Não consigo compreender essa engrenagem. Não consigo sequer iniciar um prenúncio de entendimento racional do que seja educação séria em meio a esse caos, a essa filosofia que maldosamente se implantou no seio da educação, neste país. E calo. Calando, talvez consiga começar a compreender. Cada um em seu tubo de ensaio, cada qual participando da experiência amarga de tentar fazer a educação dar certo, num país onde os ingredientes químicos estão equivocados e a mistura consequentemente, não irá funcionar. Cada qual isolado em seu tubo, Narciso vendo a própria imagem no vidro, pelo lado de dentro, ouvindo o eco da própria e melodiosa voz.

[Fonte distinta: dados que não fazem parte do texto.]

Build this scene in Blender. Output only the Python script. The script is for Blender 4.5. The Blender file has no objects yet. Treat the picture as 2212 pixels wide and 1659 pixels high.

Não acho que alguém lerá esse texto por completo. Mas afirmo que essas são apenas algumas das indagações que me faço diariamente. E sempre que digito, tenho a latente sensação de que em meu teclado faltam teclas, de que ainda não inventaram o vocábulo que eu desejaria usar. Termino sempre como se não houvesse começado, assim, ainda consciente de que falta tanto, tanto por fazer, e continuamos investindo nos locais errados, e perseguindo ideais divergentes, que sempre nos levam a esse enorme vazio constantemente preenchido pelo não essencial, o que o torna tremendamente mais vazio ainda, implorando por algum significado.